Kate Starbird, a professor of human centered design and engineering at the University of Washington offered a similar analysis on Twitter.
“This challenge [of preventing misinformation] becomes compounded when we lose trust in ‘official’ sources—e.g. government agencies charged with managing the response,” Starbird wrote in a tweet thread. “When elected leaders share dubious info and contradict their own agencies and scientists, this foments distrust and diminishes our collective ability to find the best information at this time—increasing uncertainty and anxiety, and even causing people to take the wrong actions.”
Part of the problem is that while the most prominent mouthpiece of the federal government—President Trump—has proven to be an unreliable narrator for a lot of information about the outbreak, he still is a major source of information that people pay attention to, even if they’re skeptical about him and his pronouncements. When he speaks, a source who is known to have a fast and loose relationship with facts is pouring information out to the public with few filters.
“This idea of gate crashing, that institutions can carry its message to the public without the press—that didn’t exist before,” says Jennifer Grygiel, a communications professor at Syracuse University who specializes in social media and memes, explained to me.
Under Trump, other arms of the federal government have been reluctant to produce or pass on worthwhile information. Add the lack of authoritative information to the fact that people are anxious and desperate for any information, and you get a situation where people are willing to share almost anything, correct or not, that helps them make sense of what’s happening.
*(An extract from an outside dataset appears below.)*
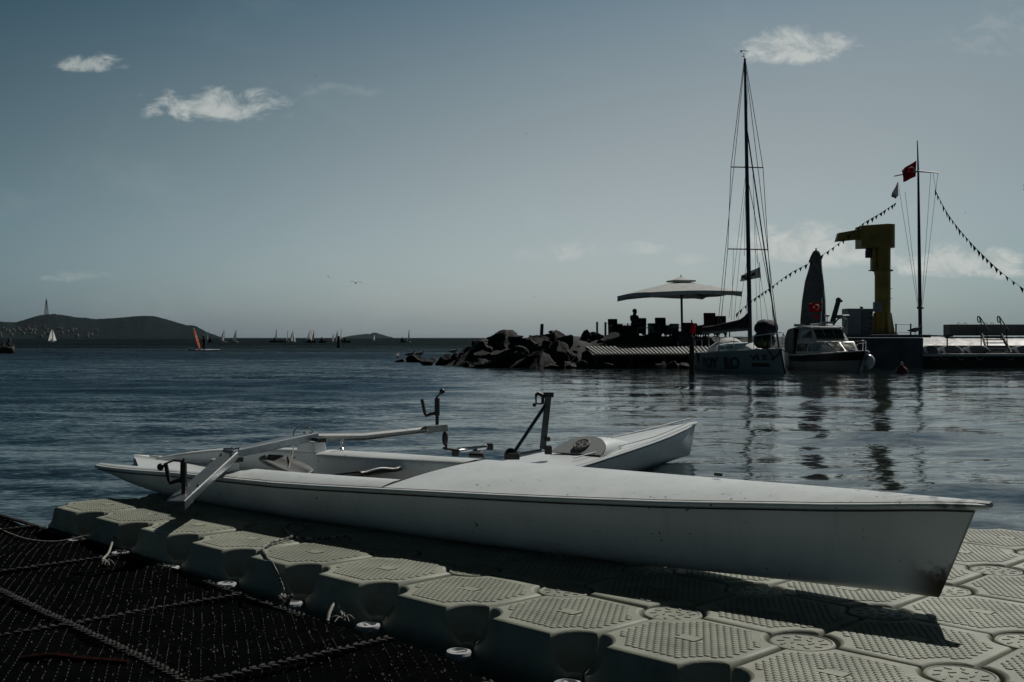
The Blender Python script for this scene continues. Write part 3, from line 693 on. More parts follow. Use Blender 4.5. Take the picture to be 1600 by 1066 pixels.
A2 = Vector((1.86, 11.80, 0)); D2 = Vector((-.53, -.85, 0)).normalized(); Y2 = Vector((D2.y, -D2.x, 0))
boat2, W2 = rowing_boat('rowing_boat', 'second white rowing boat afloat behind the dock, its bow pointing out to sea', A2, D2, Y2, -.035, -.03, M_WHITE, False, False)
def boat_two_gear():
    t = boat2
    # D-shaped bulkhead with a round hatch, fairing forward
    fc = W2(2.66, -.10, sheer(2.7) + .034); rows = []
    lean = lambda z: -D2 * (z * 2.3)
    def arc(k, ds, out=0.0):
        return [fc + D2 * ds + lean(.125 * k * math.sin(a)) + Y2 * (.245 * k * math.cos(a)) + Vector((0, 0, .125 * k * math.sin(a) - .012)) for a in np.linspace(0, math.pi, 21)]
    rows = [arc(1.0, 0), arc(.99, -.06), arc(.86, -.28), arc(.55, -.62), arc(.12, -1.0)]
    m = MB(); m.grid(rows); m.build('coaming', M_WHITE, t, 50)
    nrm = (D2 + Vector((0, 0, 2.3))).normalized(); upv = (Vector((0, 0, 1)) - D2 * 2.3).normalized()
    MB().prism([p + nrm * .004 for p in arc(.985, 0)], nrm * .008).build('bulkhead_panel', mat('grey_bulkhead', (.30, .32, .325), (.26, .28, .28), 5, .5), t, 0)
    Q = Matrix((Y2, upv, nrm)).transposed(); hm = MB(); c = fc + upv * .125 + nrm * .014
    hm.lathe([(.070, -.004), (.070, .010), (.060, .014), (.056, .009), (.0, .009)], n=28)
    for k in range(6): hm.box((.036 * math.cos(k * 1.047), .036 * math.sin(k * 1.047), .011), (.03, .007, .006), Matrix.Rotation(k * 1.047, 3, 'Z'))
    hm.v = [c + Q @ Vector((p.x, p.y * 1.25, p.z)) for p in hm.v]; hm.build('round_hatch', mat('hatch_grey', (.16, .17, .16), (.07, .07, .07), 30, .6), t)
    # deck lines
    for y0, s0 in ((.12, 2.1), (-.27, 3.0)):
        pts = [W2(s, y0 * min(1, .25 + s / 2), sheer(s) + .040) for s in np.linspace(s0, -.1, 9)]
        MB().tube(pts, .005, 6).build('deck_line', M_DARKMETAL, t)
    # raised rigger arm with its stay
    b, tp = at(848, 701, 9.2), at(857, 617, 9.15)
    mm = MB(); mm.bar(b, tp, .07, .05, (1, 0, 0)); mm.build('rigger_arm', M_DARKMETAL, t, 0, bevel=.006)
    c = at(800, 712, 8.8); MB().tube([c, at(853, 632, 9.14)], .014, 8).build('rigger_stay', M_DARKMETAL, t)
    mb = MB(); mb.box(c, (.12, .16, .05)); mb.ball(c + Vector((-.01, 0, .02)), (.045, .045, .04), 10, 8); mb.build('stay_foot', M_BLACK, t, 0, bevel=.006)
    mb = MB(); mb.box(b + Vector((.045, 0, -.01)), (.06, .09, .07)); mb.box(at(853, 686, 9.17) + Vector((.01, 0, 0)), (.05, .06, .035)); mb.build('arm_clamp', M_BLACK, t, 0, bevel=.006)
    MB().tube([c, at(845, 704, 9.15)], .012, 6).build('deck_strut', M_DARKMETAL, t)
    mb = MB(); mb.box(tp + Vector((.0, 0, .0)), (.085, .07, .04)); mb.build('arm_cap', M_BLACK, t, 0, bevel=.006)
    q = at(838, 624, 9.1); mb = MB()
    mb.tube([at(852, 620, 9.12), at(840, 615, 9.1), at(837, 619, 9.1)], .016, 8); mb.tube([at(848, 621, 9.1), at(848, 631, 9.1)], .013, 8); mb.tube([at(848, 631, 9.1), at(838, 631, 9.1), at(837, 619, 9.1)], .008, 6); mb.ball(at(835, 633, 9.1), .016, 8, 6)
    mb.build('oarlock', M_BLACK, t)
    # outboard tube of the near rigger
    p, q = at(717, 705, 8.75), at(764, 697.5, 9.05)
    MB().tube([p, q], .016, 10).build('rigger_tube', M_ALU, t)
    for nm, c_ in (('tube_clamp', at(712, 707, 8.72)), ('tube_clamp', at(765.5, 698, 9.06))):
        mb = MB(); mb.box(c_, (.055, .08, .055)); mb.build(nm, M_BLACK, t, 0, bevel=.008)
    mb = MB(); mb.tube([at(692, 700.5, 8.7), at(713, 703, 8.72)], .011, 6); mb.bar(at(716, 701, 8.75), at(760, 697, 9.0), .02, .012); mb.build('outrigger_plate', M_DARKMETAL, t)
    mb = MB(); mb.tube([at(697, 677, 8.7), at(697, 702, 8.7)], .010, 8); mb.ball(at(695.5, 685, 8.7), (.024, .03, .06), 10, 8); mb.tube([at(697, 672, 8.7), at(697, 677, 8.7)], .006, 6); mb.build('oarlock', M_BLACK, t)
    mb = MB(); mb.prism([at(732, 711, 8.6), at(757, 716, 8.6), at(755, 709, 8.6), at(750, 708, 8.6)], (0, .12, .01)); mb.tube([at(733, 711, 8.6), at(752, 712, 8.6)], .02, 8); mb.build('foot_stretcher', M_BLACK, t, 0)
    MB().box(at(743, 704, 8.9), (.03, .05, .03)).build('small_cleat', M_BLACK, t, 0)
boat_two_gear()

# ------------------------------------------------------------------ breakwater of boulders
ROCKP = [(690, 568), (700, 561), (715, 553), (728, 547), (742, 533), (756, 527), (775, 528), (800, 528), (830, 526), (848, 522), (870, 521), (890, 522), (912, 526), (935, 523), (960, 520), (990, 521), (1020, 524), (1060, 524), (1090, 524), (1130, 524), (1230, 524)]
M_ROCKB = mat('dark_breakwater_rock', (.021, .0235, .0245), (.006, .007, .008), 1.1, .85, bump=.07, bscale=2.5, spec=.25)
def crest(px): return HC + (YH - interp(px, ROCKP)) / F * 51
def breakwater():
    rows = []
    for px in np.arange(688, 1246, 4.0):
        x = (px - 800) / F * 50; c = max(crest(min(px, 1229)) - .12, .02); row = []
        for y, s in ((46.6, -.6), (47.2, .02), (48.2, .42), (49.4, .80), (50.4, .97), (51.5, 1.0), (54, 1.0), (57, .7), (60, -.3)):
            n = mnoise.noise(Vector((x * 1.1, y * 1.1, 2))) * .22 + mnoise.noise(Vector((x * 2.7, y * 2.7, 7))) * .1
            f = 1 if px > 760 else (px - 688) / 72
            row.append((x * y / 50, 51 + (y - 51) * (.35 + .65 * f), c * s + (n * min(1, c) if -.1 < s else 0)))
        rows.append(row)
    o = MB().grid(rows).build('breakwater', M_ROCKB, None, 30); o['kind'] = 'structure'
breakwater()
def rock_mesh(seed):
    r_ = random.Random(seed); bm = bmesh.new(); bmesh.ops.create_icosphere(bm, subdivisions=4, radius=1.0)
    pl = []
    for k in range(19):
        n = Vector((r_.gauss(0, 1), r_.gauss(0, 1), r_.gauss(0, 1))).normalized(); pl.append((n, r_.uniform(.36, .74)))
    for v in bm.verts:
        p = v.co.copy()
        for n, c in pl:
            d = p.dot(n)
            if d > c: p -= n * (d - c) * .98
        q = v.co * 1.7 + Vector((seed * 5.1, 0, 0))
        v.co = p * (1.22 + .10 * mnoise.noise(q) + .07 * mnoise.noise(q * 3) + .045 * mnoise.noise(q * 8))
    me = bpy.data.meshes.new('boulder'); bm.to_mesh(me); bm.free(); me.materials.append(M_ROCKB)
    me.polygons.foreach_set('use_smooth', [True] * len(me.polygons)); me.set_sharp_from_angle(angle=R(18)); return me
RM = [rock_mesh(k) for k in range(8)]
def boulder(p, size, label=None, k=None):
    o = bpy.data.objects.new('boulder', RM[rnd.randrange(8) if k is None else k]); C.objects.link(o); o.location = p; o.scale = size
    o.rotation_euler = (rnd.uniform(-.5, .5), rnd.uniform(-.5, .5), rnd.uniform(0, 6.3))
    o['label'] = label or 'dark angular boulder heaped among others on the breakwater'; o['category'] = 'rock'; o['group'] = 'boulders of the breakwater' if 'small broken' not in o['label'] else 'small stones of the breakwater'
for row, (y, s, n, sz) in enumerate(((47.1, .10, 28, .62), (48.1, .40, 26, .74), (49.3, .74, 26, .74), (50.5, .95, 24, .56))):
    for k in range(n):
        px = 716 + (k + rnd.uniform(.1, .9)) * (1100 - 716) / n
        c = crest(px)
        if px < 750 and (row == 3 or y < 47.5): continue
        y += rnd.uniform(-.35, .35); a = sz * rnd.uniform(.55, 1.45) * (min(1, max(c, .4)))
        f = min(1, max(0, (px - 688) / 72)); Y = 51 + (y - 51) * (.35 + .65 * f)
        if px > 880 and Y < 49.3: a = min(a, .38); Y = min(Y, 47.2); c = .30; s = .3
        boulder(((px - 800) / F * Y, Y, max(c * s - a * (.55 if row == 3 else .34) + rnd.uniform(-.12, .12) * c, .02)), (a * rnd.uniform(.9, 1.5), a, a * rnd.uniform(.55, .85)))
rubble = random.Random(21)
for k in range(70):
    px = rubble.uniform(720, 1085); u = rubble.random(); c = crest(px); y = 46.9 + 4 * u; a = rubble.uniform(.10, .26)
    boulder(((px - 800) / F * y, y, max(.03, c * (.1 + .95 * u))), (a * 1.3, a, a * .8), 'small broken stone lodged between the boulders of the breakwater')
def hero(px, py, Z, sx, sz, label, k):
    p = at(px, py, Z); boulder(p, (sx, sx * .9, sz), label, k)
hero(786, 540, 49.6, .98, .86, 'largest domed boulder at the seaward end of the breakwater', 1)
for k, (px, py, sx) in enumerate(((700, 562, .40), (711, 557, .42), (722, 556, .55), (730, 548, .50), (738, 556, .55), (690, 566, .35), (716, 564, .45), (744, 560, .55), (668, 566, .30))):
    p = at(px, py, 50.5); boulder((p.x, p.y, max(.02, p.z - sx * .3)), (sx * 1.3, sx, sx * .75), 'dark boulder on the low tail of the breakwater running into the water')
hero(752, 546, 49.8, .50, .62, 'pointed boulder leaning on the domed one at the breakwater tip', 4)
hero(873, 533, 49.4, .72, .58, 'broad cracked boulder on the crest right of the small upright post', 5)
hero(815, 545, 49.0, .75, .50, 'low slab boulder between the domed boulder and the upright post', 2)
hero(960, 532, 49.6, .85, .46, 'sloping boulder under the left end of the seating on the breakwater', 3)
hero(1060, 535, 49.3, .95, .48, 'pale striated boulder below the open parasol', 6)
# low reef off the tip, with gulls
for px, py, sx, sz in ((625, 562, .65, .10), (655, 560, .9, .22), (676, 561, .6, .25), (690, 563, .5, .25), (703, 560, .6, .38), (640, 564, .6, .12)):
    p = at(px, py + 2, 58); boulder((p.x, p.y, 0.0), (sx, sx * .6, sz), 'low flat rock just awash off the breakwater tip')
MB().box(at(846.5, 517, 50.2), (.16, .16, .62), Matrix.Rotation(.05, 3, 'Y'), .9).build('stone_post', M_CONC, tag(thing('stone_post', 'small upright stone post standing on the breakwater crest', 'post', at(846.5, 521, 50.2))), 0, bevel=.02)

# ------------------------------------------------------------------ people
def person(label, J, rad, hair=(.012, .01, .009), cloth=None, group=None, hat=None, scale=1.0):
    """J: dict of joint -> point, linked as one skinned figure"""
    t = thing('person', label, 'person', J['pelvis'], group)
    E = [('pelvis', 'chest'), ('chest', 'neck'), ('neck', 'head'), ('head', 'crown')]
    for s in 'LR': E += [('chest', 'sh' + s), ('sh' + s, 'el' + s), ('el' + s, 'ha' + s), ('pelvis', 'hip' + s), ('hip' + s, 'kn' + s), ('kn' + s, 'an' + s), ('an' + s, 'toe' + s)]
    rr = dict(pelvis=.125, chest=.14, neck=.058, head=.098, crown=.07, sh=.062, el=.045, ha=.034, hip=.095, kn=.066, an=.045, toe=.035)
    names = [n for n in J]; me = bpy.data.meshes.new('body')
    me.from_pydata([J[n] - t.location for n in names], [(names.index(a), names.index(b)) for a, b in E if a in J and b in J], [])
    o = bpy.data.objects.new('body', me); C.objects.link(o); o.parent = t; me.materials.append(cloth or M_DARKCLOTH)
    md = o.modifiers.new('skin', 'SKIN')
    for i, n in enumerate(names):
        v = me.skin_vertices[0].data[i]; k = rr.get(n, rr.get(n.rstrip('LR'), .05)) * scale * rad; v.radius = (k, k * .85); v.use_root = (n == 'pelvis')
    sd_ = o.modifiers.new('sub', 'SUBSURF'); sd_.levels = 1; sd_.render_levels = 2
    fwd = (J['toeL'] - J['anL']).normalized() if 'toeL' in J else Vector((0, -1, 0))
    MB().ball(J['head'] + Vector((0, 0, .035 * scale)) - fwd * .015, (.108 * scale, .112 * scale, .105 * scale), 14, 9).build('hair', mat('dark_hair', hair, None, 30, .8), t)
    f = MB(); f.ball(J['head'] + fwd * .045 * scale + Vector((0, 0, -.015)), (.075 * scale, .075 * scale, .095 * scale), 12, 9); f.ball(J['head'] + fwd * .122 * scale + Vector((0, 0, -.015)), .016 * scale, 6, 5); f.build('face', M_SKIN, t)
    h = MB()
    for s in 'LR':
        h.ball(J['ha' + s], (.045 * scale, .045 * scale, .05 * scale), 8, 6)
        for k in range(4): h.tube([J['ha' + s] + Vector((.018 * (k - 1.5), 0, -.03)), J['ha' + s] + Vector((.020 * (k - 1.5), -.02, -.085)), J['ha' + s] + Vector((.018 * (k - 1.5), -.035, -.11))], .009, 5)
        h.tube([J['ha' + s] + Vector((.04, 0, -.01)), J['ha' + s] + Vector((.06, -.02, -.06))], .010, 5)
    h.build('hands', M_SKIN, t)
    return t
def seated(p, yaw, s=1.0, lean=.0):
    """p = seat point under the pelvis"""
    Q = Matrix.Rotation(yaw, 3, 'Z'); J = {}
    def put(n, x, y, z): J[n] = Vector(p) + Q @ Vector((x, y, z)) * s
    put('pelvis', 0, 0, .10); put('chest', 0, -lean - .02, .43); put('neck', 0, -lean - .05, .60); put('head', 0, -lean - .08, .74); put('crown', 0, -lean - .08, .82)
    for n, sg in (('L', 1), ('R', -1)):
        put('sh' + n, .19 * sg, -lean - .02, .54); put('el' + n, .25 * sg, -lean - .12, .30); put('ha' + n, .15 * sg, -lean - .36, .26)
        put('hip' + n, .10 * sg, -.04, .08); put('kn' + n, .13 * sg, -.46, .12); put('an' + n, .12 * sg, -.46, -.32); put('toe' + n, .13 * sg, -.62, -.36)
    return J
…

It’s something that human beings are more or less wired to do. Drawing from research on the sociology of disaster, Kate Starbird describes this as “collective sensemaking.”
“In this crisis and others, sharing what we’ve heard is how we process traumatic events,” Whitney Phillips, an assistant professor of communication and rhetorical studies at Syracuse University, wrote in a story for Wired. “It’s also a way to help those around us—at least, it’s a way to feel like we’re helping.”
When the information is correct, it does help. But right now a lot of what’s spreading around is not.